EUR/USD recovers towards 1.09 after tax reform announcement

The EUR/USD pair gained some bullish momentum following the announcement of details regarding the Trump's administration's tax reform. At the moment, the pair is trading at 1.0890, still down 0.4% on the day.

National Economic Director Gary Cohn in a joint press conference with the U.S. Treasury Secretary Steven Mnuchin stated that the proposed tax plan includes a 15% business percent tax rate as well as tax relief for families with child and dependent care expenses.
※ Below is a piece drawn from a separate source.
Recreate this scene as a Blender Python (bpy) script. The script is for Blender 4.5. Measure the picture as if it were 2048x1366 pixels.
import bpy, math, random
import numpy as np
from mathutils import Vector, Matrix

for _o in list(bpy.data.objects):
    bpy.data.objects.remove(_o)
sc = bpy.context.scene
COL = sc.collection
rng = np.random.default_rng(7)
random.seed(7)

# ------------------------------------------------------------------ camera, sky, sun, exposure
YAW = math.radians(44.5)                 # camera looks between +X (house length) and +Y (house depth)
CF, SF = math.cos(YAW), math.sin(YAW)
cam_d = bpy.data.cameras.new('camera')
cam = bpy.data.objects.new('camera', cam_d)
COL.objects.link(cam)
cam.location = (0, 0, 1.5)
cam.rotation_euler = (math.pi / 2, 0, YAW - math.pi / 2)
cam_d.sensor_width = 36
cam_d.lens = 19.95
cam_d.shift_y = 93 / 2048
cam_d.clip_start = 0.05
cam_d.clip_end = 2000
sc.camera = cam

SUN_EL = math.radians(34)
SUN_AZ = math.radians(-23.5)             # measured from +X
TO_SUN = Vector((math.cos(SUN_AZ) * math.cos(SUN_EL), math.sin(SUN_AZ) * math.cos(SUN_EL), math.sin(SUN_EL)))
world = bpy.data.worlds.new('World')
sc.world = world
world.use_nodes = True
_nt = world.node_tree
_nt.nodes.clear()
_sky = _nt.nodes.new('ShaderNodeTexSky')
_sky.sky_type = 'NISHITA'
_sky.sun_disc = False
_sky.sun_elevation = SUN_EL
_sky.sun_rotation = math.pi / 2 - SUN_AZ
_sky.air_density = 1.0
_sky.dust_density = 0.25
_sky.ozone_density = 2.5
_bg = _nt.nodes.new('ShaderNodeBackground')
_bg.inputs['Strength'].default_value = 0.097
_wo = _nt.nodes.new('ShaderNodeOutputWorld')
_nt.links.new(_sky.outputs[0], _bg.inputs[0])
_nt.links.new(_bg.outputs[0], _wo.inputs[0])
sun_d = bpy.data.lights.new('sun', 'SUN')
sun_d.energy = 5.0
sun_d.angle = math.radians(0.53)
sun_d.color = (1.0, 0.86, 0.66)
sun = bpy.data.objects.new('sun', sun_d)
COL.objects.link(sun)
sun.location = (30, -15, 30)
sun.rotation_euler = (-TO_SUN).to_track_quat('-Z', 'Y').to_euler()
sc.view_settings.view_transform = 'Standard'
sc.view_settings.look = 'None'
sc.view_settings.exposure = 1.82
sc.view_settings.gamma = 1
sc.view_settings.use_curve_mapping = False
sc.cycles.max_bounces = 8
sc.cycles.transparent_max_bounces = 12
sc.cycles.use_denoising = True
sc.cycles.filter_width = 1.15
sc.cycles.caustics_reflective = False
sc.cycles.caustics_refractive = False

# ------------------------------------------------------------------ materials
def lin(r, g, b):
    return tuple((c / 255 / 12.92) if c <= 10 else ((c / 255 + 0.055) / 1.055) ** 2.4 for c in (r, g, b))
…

  • Trump's tax plan: proposes reducing number of U.S. tax brackets to 3 from 7
  • Cohn: Trump plan will repeal so-called death tax on estates
  • U.S. Treasury's Mnuchin: Small and medium sized business also will be eligible for the 15% tax rate

Following the press conference, pressured by the falling U.S. T-bond yields, the US Dollar Index quickly reversed course and dropped back below 99. Disappointed by the lack of details, the major equity indexes in the U.S. also started to erase gains. As of writing, 10-year U.S. T-bond yield was down 0.55% at 2.316%.

Technical levels to consider

The pair faces the initial resistance at 1.0950 (Apr. 25 high), the pair could aim for 1.10 (psychological level) and 1.1065 (Nov. 8 high). On the downside, with a break below 1.0850 (Apr. 25 low), the pair could aim for 1.0785 (200-DMA) and 1.0740 (Mar. 29 low).